Berkaca dari pelanggaran MoU itu, juga kasus dibebaskannya majikan mendiang Adelina, Anis mendorong agar pemerintah Indonesia mengambil sikap tegas terhadap Malaysia. Dia sepakat bila akhirnya pemerintah memutuskan untuk melakukan moratorium penempatan PMI di sana.
”Mungkin penghentian penempatan ini tidak hanya di sektor domestik. Tapi, juga di sektor lain,” ungkapnya.
Kebijakan itu bisa diterapkan pemerintah Indonesia selama Malaysia masih mengambil sikap tidak patuh terhadap MoU dan bermain nakal di bawah meja. Sebab, SMO sudah terbukti sangat merugikan lantaran memiliki banyak celah yang bisa dimanfaatkan sindikat trafficking.
MoU Indonesia-Malaysia
Pada April lalu, pemerintah Indonesia dan Malaysia menandatangani nota kesepahaman atau MoU tentang penempatan dan perlindungan PMI sektor domestik atau asisten rumah tangga di Malaysia. Dalam nota kesepahaman tersebut, disepakati bahwa semua proses penempatan, pemantauan, dan kepulangan PMI di Malaysia akan diatur dalam mekanisme satu kanal atau one channel system. Dengan begitu, pemerintah Indonesia bisa memantau PMI yang bekerja di sana, termasuk siapa majikannya.
Kesepakatan lain adalah soal besaran upah minimum PMI (RM 1.500) dan pendapatan minimum calon pemberi kerja (RM 7.000). Penetapan pendapatan minimum bagi calon pemberi kerja itu bertujuan memastikan gaji PMI benar-benar terbayar.

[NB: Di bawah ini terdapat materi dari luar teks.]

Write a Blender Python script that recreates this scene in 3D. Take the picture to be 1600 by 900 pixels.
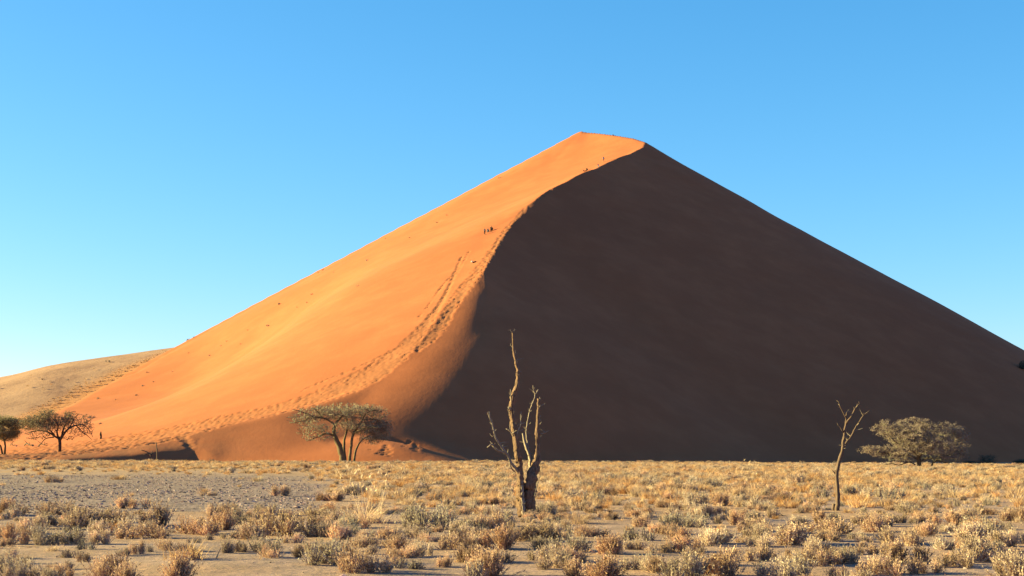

Lalu, nanti PMI hanya bekerja di satu tempat/rumah. PMI dengan jabatan housekeeper dan family cook bekerja kepada pemberi kerja dengan jumlah keluarga maksimum enam orang dalam satu tempat/rumah. Mereka pun hanya mengerjakan tugas sesuai rekrutmen awal. Bila membutuhkan child caretaker atau elderly caretaker, pemberi kerja dapat merekrut PMI lainnya dengan jabatan tersebut.